C'est un mouvement qui a été nourri du pessimisme et de l'angoisse liés à l'époque, à partir de 1880 avec la révolution industrielle, jusqu'au début du XXème siècle, atteint par les crises sociales et la menace de guerre imminente de 1914-1918. D'autre part, la psychanalyse naissante lui a inspiré un attrait pour le symbolisme.
Dans l'idée que la modernité creuse sa propre tombe, le nihilisme des expressionnistes les porte à s'émanciper du sujet, pour soumettre l'oeuvre aux états d'âme de l'artiste. Il rompt avec l'Impressionnisme de l'époque par l'utilisation de formes agressives, de lignes acérées, et de couleurs violentes. L'Expressionnisme s'inscrit dans la continuité du Fauvisme qui commence à s'épuiser. Par son nihilisme et son rejet des conventions, ce mouvement flirte avec l'Anarchisme.
On peut considérer qu'il aura ouvert la porte au Surréalisme, né du mouvement Dada après la première guerre mondiale, dès 1919.
Marcel Deleuil :
Il a fait les Beaux-Arts en 1968, et me livre l'information avec un sourire complice. Originaire de Marignane, né dans une famille d'enseignants et d'artistes, il enseigne à son tour pendant un certain temps, pour s'orienter ensuite vers l'architecture et l'urbanisme. Il a toujours peint, trouvant l'inspiration en fonction des émotions de sa vie, comme après un grave accident où il a hanté les épavistes pour y prendre des photos et nourrir ainsi son art. Il se revendique, vous l'aurez compris, de l'influence des expressionnistes.
Il expose à Martigues, à Marseille, dans le Lubéron.
Hervé Fayolle :
Lui aussi a fait les Beaux-Arts. Il peint depuis 60 ans ! Il a mené une carrière de professeur d'Arts Plastiques à Marseille dans des lycées techniques. Il a toujours peint. Lui aussi est d'inspiration Expressionniste , privilégiant l'organisation de l'espace avant le sujet. Il travaille à partir de tâches de couleurs, ou en noir et blanc, qu'il relie entre elles par de l'encre de Chine, pour créer ensuite le sujet de ses œuvres, auxquelles il attribue un nom à la fin seulement. Ses tableaux de petit format lui permettent de s'entraîner. Il réserve les grands formats à ses expositions qui ont lieu en France, en Espagne, à Londres, à New-York.
Jean Bouttin :
Il me confie avec malice avoir toujours été angoissé par la page blanche. Et comme pour conjurer le sort il a choisi le métier d'imprimeur ! Ce fut une histoire d'amour entre son métier et lui, me dit-il. Et pour aller plus loin encore dans sa guérison, il pratique la photographie d'Art. Lors de son travail de retouche, il privilégie l'intensité de la couleur. Il n'hésite pas à faire pivoter ses photos pour susciter la surprise. En ce sens, il rejoint lui aussi l'univers des expressionnistes, soumettant le réel à l'épreuve de ses émotions. Refusant toute préméditation, il laisse « mûrir » ses photos avant de créer. Photographe d'Art et musicien, son plaisir, il le trouve dans la création.
André Rippert :
Son parcours est celui d'un autodidacte. Et il y en a de célèbres, comme Jean Genêt en littérature et théâtre, pour ne citer que lui. C'est d'ailleurs par le regard des autres, qui ont valorisé sa peinture, qu'André Rippert a fini par s'accorder de la confiance, et s'autoriser à exposer. Et il a eu raison !
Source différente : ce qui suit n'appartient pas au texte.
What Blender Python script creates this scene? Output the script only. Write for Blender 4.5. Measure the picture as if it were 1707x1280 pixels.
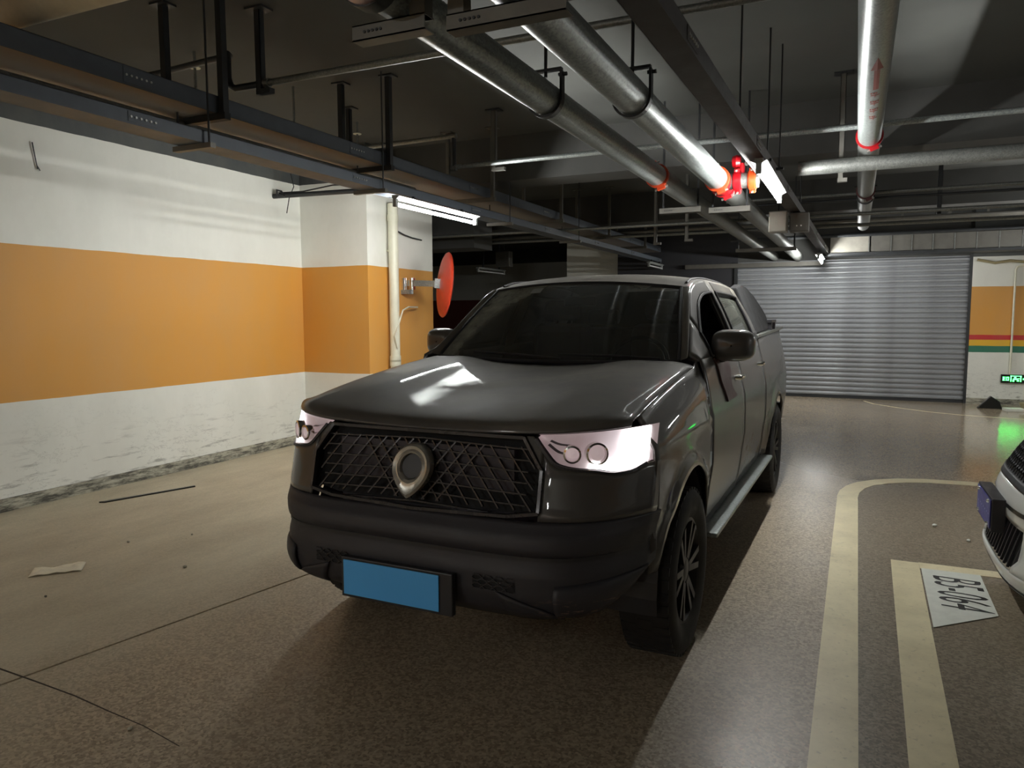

Lui qui a travaillé dans la Gestion d'entreprise, y voit un lien avec la création. Depuis très jeune, il a peint. Ce qui prime dans sa démarche créatrice, c'est d'éprouver, lui d'abord, de l'émerveillement, avant même d'en susciter chez les autres. Il s'amuse à dire de lui « qu' il peint des fleurs, des petits oiseaux, et des imbéciles heureux » ! Son univers onirique fait rupture avec les œuvres de ses camarades, et nous embarque en un monde tout doux où il fait bon s'attarder.
Ces 4 artistes, liés par une solide amitié, sont membres du Collectif « La Raffinerie ». En conclusion je vais citer la description poétique donnée par André Rippert dans ses secrets de fabrication : « C'est une image ou un début d'image qui s'impose à l'esprit de façon numineuse (oui oui numineuse et non lumineuse). C'est à dire accompagnée d'une sensation d'évidence, d'essentiel et d'un sentiment d'exaltation semblable à la promesse d'un rendez-vous amoureux. » Il en est ainsi pour la visite de cette exposition.